かくて『スーパースターズ編』に入ってからもしばらくは岩鬼−サチ子路線は完全に捨て去られはせず時に蒸し返されたものの(それもサチ子が岩鬼に憎まれ口を叩くのに対し、むしろ岩鬼の方が心なし気のありそうな台詞を口にするこれまでとは逆のパターン)、夏子さん再登場にいたって完全にこのルートは断たれることになりました。それもさんざんサチ子へのプロポーズのタイミングをつかめずにきた里中がついに、150勝したらサチ子に結婚を申し込むと兄である山田に宣言した直後に、岩鬼のマンションに数年ぶりに夏子からの手紙が届くという実にわかりやすいフラグの折り方。
サチ子との関係が全く発展しなかったのに対し、夏子とは再会後結婚に至るまでの流れのスムーズなこと。夏子さんについては電撃結婚・出産といい離婚に伴う再登場といい岩鬼−サチ子路線を進めたり断ち切ったりするために便利に使われてるのがあからさまなのですが、フリーでいさえすれば即座に岩鬼とフラグを立てられる(なにせ再会の数分後にはもう「結婚してくれやなんて言わへん」と言いつつ夏子と遥の母子を東京に迎えたい、夏子の住居と仕事、遥の学校も探す旨を申し出ている)、無印の第一話から岩鬼が夏子さんを好きというのは既定だったので岩鬼が彼女に求愛することに大した動機づけが要らない、その意味では彼女と岩鬼の相性は抜群といえます。
また夏子さんと別れるときに男前な対応を見せた岩鬼は、再度求愛するに当たっても彼女の気持ちを慮って時間をかけ、連れ子の遥にも親身な愛情を注ぐなどいい男っぷりを見せている。夏子さん相手だと自然と岩鬼のいいところが引き出される。やはり夏子さんが岩鬼にとってのベストパートナーということなんでしょうね。

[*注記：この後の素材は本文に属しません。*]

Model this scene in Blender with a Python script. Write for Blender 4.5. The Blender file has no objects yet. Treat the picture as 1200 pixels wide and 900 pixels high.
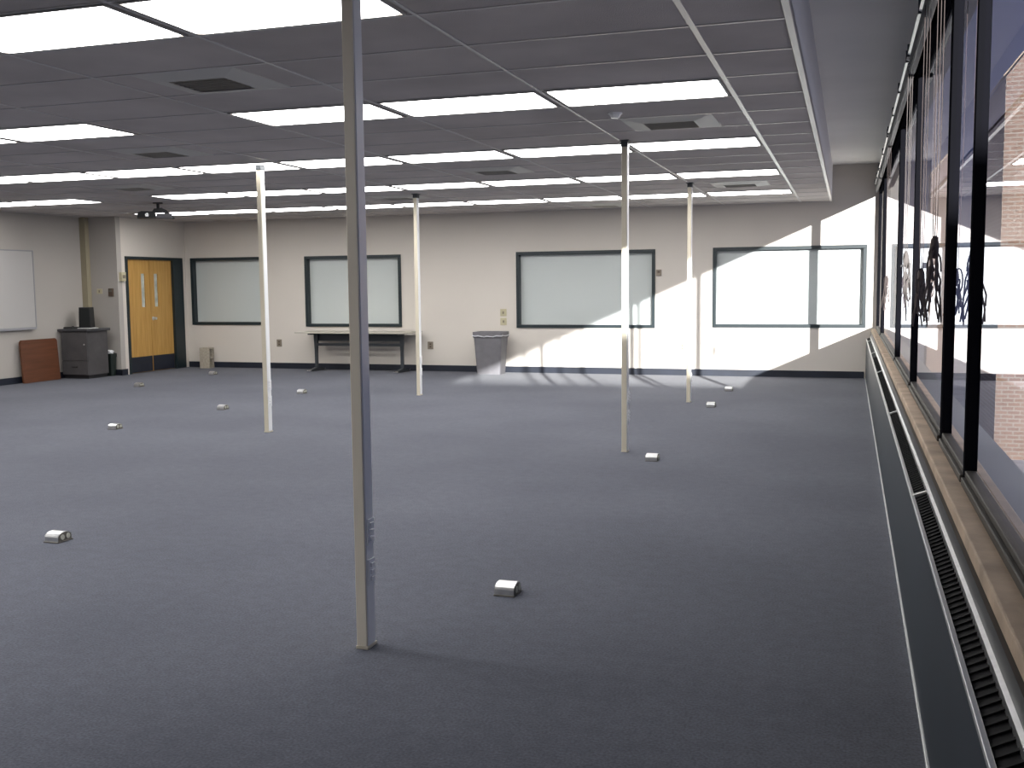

思えば岩鬼を追い回してる間は顰蹙ものの言動ばかりだったサチ子も、里中がらみでは幼少期にも通じる自己犠牲的な健気さを見せた。岩鬼にとっての夏子さんがそうであるように、サチ子の良さを自然と引き出す形になった―里中がサチ子にとってベストパートナーだったのかもしれません。